Showing this function on the Cantor set is onto [0,1]

Question

The excerpt below is taken from Rosenthal's A First Look at Rigorous Probability. $K$ refers to the cantor set.

My question refers to the statement "It is easily checked that $f(K) =[0,1]$. I am thinking that this can by proved by taking any number in $[0,1]$, writing the binary expansion for it (that is, write it of the form $\sum_{n=1}^\infty b_n\cdot2^{-n},\ b_n\in \{0,1\}$ and then show that there is a point in the cantor set that will give $d_n = b_n \forall n$. How would I do this last step? That is, how would I show that such a point exists in the cantor set, $K$?

To state the question again: how I would show that there is a $y\in K$ which corresponds to some point in $[0,1]$?

A secondary question is: Can we show that $f(K) = [0,1]$, where $f$ is as in the attached image, without explicitly using binary/ternary expansions, and preferably also not using compactness? It is not important that this secondary question is answered: if the first question is answered and this one is not, I will select an answer for the question and then probably just create a separate question eventually for this and add a bounty if necessary.

Thank you.

Note: This question is technically addressed here, but the answers seems to say to me "here is a function, it is a surjection, without explaining why it is a surjection.

Answer 1

The quoted argument is probably intended to be filled in as follows. Let $x\in[0,1]$; then $x$ has a binary expansion

$$x=\sum_{k\ge 1}\frac{b_k}{2^k}\;,$$

where each $b_k\in\{0,1\}$. The sequence $\langle b_k:k\in\Bbb Z^+\rangle$ now defines a nest of closed intervals as follows.

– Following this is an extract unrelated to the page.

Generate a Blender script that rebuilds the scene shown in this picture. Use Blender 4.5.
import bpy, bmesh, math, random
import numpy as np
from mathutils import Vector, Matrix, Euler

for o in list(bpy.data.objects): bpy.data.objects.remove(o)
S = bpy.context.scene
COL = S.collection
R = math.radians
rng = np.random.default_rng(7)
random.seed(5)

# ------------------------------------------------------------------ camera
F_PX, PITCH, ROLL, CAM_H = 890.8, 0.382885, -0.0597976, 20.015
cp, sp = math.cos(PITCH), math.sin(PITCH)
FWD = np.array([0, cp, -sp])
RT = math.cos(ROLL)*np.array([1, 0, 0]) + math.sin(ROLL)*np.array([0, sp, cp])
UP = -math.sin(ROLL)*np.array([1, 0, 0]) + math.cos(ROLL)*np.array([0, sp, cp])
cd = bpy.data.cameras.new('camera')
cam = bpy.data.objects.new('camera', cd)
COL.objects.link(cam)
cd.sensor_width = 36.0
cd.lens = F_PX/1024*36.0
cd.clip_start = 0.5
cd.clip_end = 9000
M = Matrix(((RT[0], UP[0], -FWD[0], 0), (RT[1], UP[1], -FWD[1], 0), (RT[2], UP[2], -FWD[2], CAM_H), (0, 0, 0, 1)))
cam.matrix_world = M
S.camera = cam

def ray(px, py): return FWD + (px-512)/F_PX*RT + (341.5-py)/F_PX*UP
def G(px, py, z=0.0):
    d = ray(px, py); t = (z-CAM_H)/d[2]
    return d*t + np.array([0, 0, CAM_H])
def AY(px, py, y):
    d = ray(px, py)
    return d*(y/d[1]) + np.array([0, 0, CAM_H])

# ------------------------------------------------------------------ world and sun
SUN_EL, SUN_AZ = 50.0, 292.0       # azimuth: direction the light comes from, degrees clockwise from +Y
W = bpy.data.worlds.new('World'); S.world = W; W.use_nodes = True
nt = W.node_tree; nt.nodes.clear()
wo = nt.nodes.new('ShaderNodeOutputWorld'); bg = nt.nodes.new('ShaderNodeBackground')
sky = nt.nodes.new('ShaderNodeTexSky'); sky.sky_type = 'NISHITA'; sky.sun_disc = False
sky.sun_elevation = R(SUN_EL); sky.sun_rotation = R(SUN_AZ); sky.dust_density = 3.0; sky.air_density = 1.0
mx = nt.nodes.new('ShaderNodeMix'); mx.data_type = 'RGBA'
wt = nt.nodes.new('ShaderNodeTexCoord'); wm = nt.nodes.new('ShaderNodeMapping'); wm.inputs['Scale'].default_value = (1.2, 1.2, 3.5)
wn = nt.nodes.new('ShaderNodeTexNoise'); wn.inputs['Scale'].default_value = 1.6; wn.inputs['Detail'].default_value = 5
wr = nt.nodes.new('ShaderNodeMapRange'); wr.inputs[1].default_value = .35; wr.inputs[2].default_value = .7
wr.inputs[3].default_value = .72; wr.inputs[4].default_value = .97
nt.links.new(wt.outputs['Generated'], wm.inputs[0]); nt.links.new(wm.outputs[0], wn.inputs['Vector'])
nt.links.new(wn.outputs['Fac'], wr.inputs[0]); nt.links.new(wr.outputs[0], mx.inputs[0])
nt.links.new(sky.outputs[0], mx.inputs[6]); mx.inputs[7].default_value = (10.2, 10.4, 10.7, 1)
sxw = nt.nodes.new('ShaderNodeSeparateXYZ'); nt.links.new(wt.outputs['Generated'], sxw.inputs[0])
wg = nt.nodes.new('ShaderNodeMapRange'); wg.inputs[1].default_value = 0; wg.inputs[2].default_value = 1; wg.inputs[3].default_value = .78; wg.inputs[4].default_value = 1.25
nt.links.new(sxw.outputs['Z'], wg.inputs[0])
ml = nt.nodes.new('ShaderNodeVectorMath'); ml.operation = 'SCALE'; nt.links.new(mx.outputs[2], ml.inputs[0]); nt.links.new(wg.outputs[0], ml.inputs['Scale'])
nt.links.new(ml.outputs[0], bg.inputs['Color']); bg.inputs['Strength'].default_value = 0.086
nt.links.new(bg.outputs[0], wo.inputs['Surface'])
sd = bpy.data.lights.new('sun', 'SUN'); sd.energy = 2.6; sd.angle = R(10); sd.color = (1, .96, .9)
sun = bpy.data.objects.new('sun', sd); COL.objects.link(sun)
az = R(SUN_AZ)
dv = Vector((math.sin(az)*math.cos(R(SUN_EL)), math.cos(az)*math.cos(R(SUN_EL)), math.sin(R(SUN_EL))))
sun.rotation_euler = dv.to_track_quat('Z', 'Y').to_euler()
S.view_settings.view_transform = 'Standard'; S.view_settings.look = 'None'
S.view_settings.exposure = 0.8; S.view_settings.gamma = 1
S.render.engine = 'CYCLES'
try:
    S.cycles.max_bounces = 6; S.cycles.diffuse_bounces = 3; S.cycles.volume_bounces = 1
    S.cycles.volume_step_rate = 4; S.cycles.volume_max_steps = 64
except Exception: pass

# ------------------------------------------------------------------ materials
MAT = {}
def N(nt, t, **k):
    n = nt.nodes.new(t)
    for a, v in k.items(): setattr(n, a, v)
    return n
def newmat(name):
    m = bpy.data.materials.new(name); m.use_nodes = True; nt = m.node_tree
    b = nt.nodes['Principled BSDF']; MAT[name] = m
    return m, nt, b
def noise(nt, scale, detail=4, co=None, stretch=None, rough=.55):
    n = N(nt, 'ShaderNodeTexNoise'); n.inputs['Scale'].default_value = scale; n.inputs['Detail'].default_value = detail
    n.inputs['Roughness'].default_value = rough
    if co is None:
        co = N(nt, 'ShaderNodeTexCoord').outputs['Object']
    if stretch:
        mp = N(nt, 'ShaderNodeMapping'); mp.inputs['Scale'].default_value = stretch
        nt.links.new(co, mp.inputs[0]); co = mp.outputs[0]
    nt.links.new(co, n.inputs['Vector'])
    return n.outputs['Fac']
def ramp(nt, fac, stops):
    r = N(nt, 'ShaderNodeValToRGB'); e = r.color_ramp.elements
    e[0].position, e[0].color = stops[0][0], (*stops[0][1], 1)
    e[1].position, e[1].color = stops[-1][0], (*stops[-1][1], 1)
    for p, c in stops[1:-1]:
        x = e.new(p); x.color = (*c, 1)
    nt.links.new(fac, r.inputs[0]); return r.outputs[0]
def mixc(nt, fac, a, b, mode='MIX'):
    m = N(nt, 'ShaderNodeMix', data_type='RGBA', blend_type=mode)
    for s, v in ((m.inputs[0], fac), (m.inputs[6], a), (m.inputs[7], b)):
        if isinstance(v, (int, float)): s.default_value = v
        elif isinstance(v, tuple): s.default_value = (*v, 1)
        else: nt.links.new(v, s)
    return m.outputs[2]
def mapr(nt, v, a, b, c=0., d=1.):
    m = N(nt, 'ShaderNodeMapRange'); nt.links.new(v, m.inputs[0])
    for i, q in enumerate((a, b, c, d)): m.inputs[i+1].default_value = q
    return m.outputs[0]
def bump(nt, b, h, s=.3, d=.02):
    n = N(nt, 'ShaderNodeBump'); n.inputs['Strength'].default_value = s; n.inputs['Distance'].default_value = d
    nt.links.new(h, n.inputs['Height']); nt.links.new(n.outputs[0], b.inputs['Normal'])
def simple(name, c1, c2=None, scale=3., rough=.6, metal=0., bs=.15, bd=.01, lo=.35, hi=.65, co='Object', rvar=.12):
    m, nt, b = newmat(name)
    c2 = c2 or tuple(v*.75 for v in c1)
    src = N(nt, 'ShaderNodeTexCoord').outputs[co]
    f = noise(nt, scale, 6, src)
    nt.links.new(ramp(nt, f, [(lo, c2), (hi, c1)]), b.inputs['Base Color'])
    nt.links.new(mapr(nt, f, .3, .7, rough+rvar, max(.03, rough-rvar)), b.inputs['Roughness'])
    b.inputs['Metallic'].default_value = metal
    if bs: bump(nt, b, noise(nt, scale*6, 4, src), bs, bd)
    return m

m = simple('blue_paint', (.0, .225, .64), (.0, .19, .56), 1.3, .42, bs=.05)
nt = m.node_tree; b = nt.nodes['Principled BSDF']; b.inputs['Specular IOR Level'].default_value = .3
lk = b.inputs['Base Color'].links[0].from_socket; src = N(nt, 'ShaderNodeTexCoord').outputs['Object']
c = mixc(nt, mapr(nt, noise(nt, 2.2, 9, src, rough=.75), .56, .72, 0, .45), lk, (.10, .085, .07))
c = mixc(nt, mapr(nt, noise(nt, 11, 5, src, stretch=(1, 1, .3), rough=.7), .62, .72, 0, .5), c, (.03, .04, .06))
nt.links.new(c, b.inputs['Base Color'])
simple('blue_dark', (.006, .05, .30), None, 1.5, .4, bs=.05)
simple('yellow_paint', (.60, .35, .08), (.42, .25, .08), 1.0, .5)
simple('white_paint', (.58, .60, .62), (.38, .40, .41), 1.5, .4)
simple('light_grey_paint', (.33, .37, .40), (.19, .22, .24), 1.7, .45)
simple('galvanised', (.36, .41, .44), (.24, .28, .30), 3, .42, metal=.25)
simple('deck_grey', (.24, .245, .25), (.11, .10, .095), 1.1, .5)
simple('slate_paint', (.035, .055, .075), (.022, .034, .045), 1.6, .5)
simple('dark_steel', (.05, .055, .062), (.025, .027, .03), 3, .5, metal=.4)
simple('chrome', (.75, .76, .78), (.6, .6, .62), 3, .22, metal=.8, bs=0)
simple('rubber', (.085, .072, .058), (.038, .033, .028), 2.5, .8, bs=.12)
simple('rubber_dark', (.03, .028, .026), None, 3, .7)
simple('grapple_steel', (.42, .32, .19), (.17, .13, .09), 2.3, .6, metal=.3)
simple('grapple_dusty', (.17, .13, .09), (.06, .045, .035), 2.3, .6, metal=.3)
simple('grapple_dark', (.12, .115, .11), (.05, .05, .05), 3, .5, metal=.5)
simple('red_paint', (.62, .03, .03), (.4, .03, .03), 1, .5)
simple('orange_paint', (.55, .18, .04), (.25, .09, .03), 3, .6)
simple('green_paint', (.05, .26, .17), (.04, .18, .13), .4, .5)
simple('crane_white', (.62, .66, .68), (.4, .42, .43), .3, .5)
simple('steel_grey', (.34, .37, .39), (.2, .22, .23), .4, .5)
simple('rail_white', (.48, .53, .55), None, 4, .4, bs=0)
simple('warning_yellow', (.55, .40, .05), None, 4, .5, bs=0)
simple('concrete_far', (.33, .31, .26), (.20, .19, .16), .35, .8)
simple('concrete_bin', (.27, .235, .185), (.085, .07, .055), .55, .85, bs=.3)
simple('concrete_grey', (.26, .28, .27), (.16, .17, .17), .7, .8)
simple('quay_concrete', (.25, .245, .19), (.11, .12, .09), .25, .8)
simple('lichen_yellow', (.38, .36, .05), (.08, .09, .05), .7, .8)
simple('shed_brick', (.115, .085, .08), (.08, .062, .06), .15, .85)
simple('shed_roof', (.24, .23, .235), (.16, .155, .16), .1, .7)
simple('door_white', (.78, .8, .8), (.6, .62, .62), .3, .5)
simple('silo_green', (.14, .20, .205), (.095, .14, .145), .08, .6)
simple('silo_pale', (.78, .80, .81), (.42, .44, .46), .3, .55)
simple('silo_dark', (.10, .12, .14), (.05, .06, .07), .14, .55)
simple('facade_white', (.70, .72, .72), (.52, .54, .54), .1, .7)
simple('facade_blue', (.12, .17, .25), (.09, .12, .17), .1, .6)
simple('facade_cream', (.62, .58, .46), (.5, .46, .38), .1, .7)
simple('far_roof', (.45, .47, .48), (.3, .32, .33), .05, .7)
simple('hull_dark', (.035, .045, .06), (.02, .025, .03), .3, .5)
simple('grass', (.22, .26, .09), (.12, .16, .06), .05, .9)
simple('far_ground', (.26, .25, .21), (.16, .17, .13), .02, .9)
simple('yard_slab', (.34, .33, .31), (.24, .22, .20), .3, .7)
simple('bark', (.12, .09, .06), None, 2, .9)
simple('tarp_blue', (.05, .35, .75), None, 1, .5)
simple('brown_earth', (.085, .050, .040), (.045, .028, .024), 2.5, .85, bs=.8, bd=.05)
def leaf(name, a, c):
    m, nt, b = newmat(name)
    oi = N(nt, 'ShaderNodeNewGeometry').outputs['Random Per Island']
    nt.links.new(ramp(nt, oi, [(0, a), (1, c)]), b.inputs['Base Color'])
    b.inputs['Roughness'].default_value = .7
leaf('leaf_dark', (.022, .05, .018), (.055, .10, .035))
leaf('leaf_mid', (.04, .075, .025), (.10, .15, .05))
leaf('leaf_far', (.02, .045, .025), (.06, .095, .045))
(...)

Let $I_0=[0,1]$. Given $I_k$ for some $k\in\Bbb N$, let $I_{k+1}$ be the closed left third of $I_k$ if $b_{k+1}=0$, and let $I_{k+1}$ be the right closed third of $I_k$ if $b_{k+1}=1$. The sequence $\langle I_k:k\in\Bbb N\rangle$ is a decreasing nest of closed intervals, so $\bigcap_{k\in\Bbb N}I_k\ne\varnothing$. On the other hand, the length of $I_k$ is $3^{-k}$, so the diameter of $\bigcap_{k\in\Bbb N}I_k$ is $0$, and it follows that there is a unique $y\in\bigcap_{k\in\Bbb N}I_k$.

All that remains is to verify that $x=f(y)$, which can be done by showing that $b_k=d_k(y)$ for each $k\in\Bbb Z^+$. But this is clear from the construction of the intervals $I_k$: for each $k\in\Bbb N$ we have $d_{k+1}(y)=0$ iff $y$ is to the left of the nearest open interval removed at step $k+1$ iff $I_{k+1}$ is the closed left third of $I_k$ iff $b_{k+1}=0$.